▶ [Exercise brief]: Exactly retype the lines of the material from its first line to the line with "COL = S.collection", including both.

---

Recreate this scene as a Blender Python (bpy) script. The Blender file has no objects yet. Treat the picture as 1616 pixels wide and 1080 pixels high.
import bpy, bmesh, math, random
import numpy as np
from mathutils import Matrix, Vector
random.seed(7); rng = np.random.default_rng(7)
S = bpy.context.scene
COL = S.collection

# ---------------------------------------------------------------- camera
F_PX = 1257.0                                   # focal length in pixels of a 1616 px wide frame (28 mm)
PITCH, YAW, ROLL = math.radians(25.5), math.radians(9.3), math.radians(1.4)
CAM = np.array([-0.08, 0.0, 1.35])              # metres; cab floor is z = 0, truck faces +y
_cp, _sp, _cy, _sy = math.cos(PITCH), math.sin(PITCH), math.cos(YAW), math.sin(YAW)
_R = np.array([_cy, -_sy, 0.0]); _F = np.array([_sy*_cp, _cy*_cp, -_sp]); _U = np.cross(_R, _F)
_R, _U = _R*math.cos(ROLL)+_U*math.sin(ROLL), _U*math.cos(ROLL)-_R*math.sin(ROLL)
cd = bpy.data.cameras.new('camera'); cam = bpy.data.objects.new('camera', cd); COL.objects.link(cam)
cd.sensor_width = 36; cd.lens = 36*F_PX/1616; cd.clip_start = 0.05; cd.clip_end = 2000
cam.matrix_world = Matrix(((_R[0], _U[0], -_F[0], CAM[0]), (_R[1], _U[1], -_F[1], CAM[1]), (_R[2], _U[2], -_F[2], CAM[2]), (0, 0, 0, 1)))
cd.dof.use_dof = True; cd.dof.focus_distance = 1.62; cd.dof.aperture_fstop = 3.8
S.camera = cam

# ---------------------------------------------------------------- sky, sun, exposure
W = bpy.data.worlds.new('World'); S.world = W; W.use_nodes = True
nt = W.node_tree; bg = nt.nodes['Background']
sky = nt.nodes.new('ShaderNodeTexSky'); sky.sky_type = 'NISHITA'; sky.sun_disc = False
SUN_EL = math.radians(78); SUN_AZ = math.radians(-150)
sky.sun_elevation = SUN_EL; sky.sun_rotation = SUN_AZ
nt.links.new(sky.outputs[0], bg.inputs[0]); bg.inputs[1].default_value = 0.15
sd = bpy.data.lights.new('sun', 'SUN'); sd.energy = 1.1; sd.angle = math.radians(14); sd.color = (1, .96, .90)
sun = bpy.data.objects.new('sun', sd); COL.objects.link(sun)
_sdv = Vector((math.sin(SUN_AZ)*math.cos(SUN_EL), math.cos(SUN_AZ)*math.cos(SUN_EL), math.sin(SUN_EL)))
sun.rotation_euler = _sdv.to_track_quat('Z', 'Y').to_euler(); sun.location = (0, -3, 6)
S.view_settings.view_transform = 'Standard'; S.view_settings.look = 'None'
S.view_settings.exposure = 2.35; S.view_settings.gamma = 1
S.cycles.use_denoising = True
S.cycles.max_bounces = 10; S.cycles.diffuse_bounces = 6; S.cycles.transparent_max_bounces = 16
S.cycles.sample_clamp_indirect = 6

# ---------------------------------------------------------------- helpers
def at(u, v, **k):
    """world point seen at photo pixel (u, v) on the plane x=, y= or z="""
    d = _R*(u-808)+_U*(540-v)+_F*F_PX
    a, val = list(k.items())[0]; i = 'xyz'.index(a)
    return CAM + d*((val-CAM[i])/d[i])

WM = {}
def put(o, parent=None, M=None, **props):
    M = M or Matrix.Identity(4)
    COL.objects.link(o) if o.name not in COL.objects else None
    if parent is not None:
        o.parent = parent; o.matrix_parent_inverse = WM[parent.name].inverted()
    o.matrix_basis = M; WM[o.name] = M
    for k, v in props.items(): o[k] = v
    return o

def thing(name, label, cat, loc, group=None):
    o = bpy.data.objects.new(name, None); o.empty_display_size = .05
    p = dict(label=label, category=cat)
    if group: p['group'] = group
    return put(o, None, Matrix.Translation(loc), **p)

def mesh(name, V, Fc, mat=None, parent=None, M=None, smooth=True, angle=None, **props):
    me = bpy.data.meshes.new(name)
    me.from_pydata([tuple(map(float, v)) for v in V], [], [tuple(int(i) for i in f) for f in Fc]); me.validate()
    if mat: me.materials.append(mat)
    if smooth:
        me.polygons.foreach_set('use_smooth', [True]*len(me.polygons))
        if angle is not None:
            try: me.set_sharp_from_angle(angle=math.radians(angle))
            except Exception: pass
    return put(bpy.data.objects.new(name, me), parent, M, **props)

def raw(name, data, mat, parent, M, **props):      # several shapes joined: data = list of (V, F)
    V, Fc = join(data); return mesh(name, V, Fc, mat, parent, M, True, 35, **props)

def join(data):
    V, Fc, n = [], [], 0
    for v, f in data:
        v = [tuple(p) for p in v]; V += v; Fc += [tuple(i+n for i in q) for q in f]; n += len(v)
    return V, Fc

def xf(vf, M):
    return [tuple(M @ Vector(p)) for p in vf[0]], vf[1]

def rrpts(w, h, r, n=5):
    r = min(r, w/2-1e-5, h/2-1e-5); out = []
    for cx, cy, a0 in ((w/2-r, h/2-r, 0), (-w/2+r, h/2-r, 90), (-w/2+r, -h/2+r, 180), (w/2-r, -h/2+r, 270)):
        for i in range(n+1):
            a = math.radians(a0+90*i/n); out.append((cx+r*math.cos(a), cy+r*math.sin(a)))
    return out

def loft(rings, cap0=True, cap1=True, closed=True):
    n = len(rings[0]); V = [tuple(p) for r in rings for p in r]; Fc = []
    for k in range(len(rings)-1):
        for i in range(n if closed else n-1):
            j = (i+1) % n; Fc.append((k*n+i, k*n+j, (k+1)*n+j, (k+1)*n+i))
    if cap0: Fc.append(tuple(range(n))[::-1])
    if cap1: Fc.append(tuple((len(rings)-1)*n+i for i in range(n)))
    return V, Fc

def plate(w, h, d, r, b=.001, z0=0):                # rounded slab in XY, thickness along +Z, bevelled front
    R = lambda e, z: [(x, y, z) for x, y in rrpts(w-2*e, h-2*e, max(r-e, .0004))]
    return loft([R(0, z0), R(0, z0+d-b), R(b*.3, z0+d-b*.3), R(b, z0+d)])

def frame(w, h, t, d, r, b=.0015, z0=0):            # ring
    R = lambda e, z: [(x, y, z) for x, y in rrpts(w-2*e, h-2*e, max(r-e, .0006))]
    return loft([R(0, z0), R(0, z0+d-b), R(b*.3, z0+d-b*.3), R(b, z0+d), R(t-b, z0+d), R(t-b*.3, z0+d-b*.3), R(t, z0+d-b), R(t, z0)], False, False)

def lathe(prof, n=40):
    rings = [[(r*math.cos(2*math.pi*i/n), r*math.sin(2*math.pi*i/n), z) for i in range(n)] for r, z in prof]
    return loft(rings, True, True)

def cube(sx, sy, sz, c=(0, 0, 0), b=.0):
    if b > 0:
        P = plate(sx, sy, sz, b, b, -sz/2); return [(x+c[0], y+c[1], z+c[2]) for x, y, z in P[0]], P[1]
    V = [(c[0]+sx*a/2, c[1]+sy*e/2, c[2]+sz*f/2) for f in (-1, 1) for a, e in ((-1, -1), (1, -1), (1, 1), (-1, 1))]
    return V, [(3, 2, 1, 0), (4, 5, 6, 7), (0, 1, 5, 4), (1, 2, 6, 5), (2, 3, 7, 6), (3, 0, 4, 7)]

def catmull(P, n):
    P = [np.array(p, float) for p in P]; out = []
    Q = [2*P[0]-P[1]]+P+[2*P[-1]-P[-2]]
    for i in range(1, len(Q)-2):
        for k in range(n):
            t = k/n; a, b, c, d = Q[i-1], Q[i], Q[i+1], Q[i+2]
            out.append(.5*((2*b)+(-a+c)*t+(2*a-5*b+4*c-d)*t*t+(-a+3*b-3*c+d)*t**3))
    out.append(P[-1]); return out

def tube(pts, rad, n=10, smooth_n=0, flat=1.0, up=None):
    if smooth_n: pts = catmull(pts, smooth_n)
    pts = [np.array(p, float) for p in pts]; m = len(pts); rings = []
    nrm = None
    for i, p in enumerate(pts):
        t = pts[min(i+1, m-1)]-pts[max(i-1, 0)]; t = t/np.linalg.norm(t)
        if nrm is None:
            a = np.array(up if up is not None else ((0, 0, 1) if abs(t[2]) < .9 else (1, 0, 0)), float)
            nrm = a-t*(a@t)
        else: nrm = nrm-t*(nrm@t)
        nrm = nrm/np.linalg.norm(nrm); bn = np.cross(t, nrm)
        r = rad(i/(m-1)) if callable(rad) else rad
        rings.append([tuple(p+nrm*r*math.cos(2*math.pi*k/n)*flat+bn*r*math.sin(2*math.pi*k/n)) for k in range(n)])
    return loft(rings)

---

▶ [Answer to this problem]:
Recreate this scene as a Blender Python (bpy) script. The Blender file has no objects yet. Treat the picture as 1616 pixels wide and 1080 pixels high.
import bpy, bmesh, math, random
import numpy as np
from mathutils import Matrix, Vector
random.seed(7); rng = np.random.default_rng(7)
S = bpy.context.scene
COL = S.collection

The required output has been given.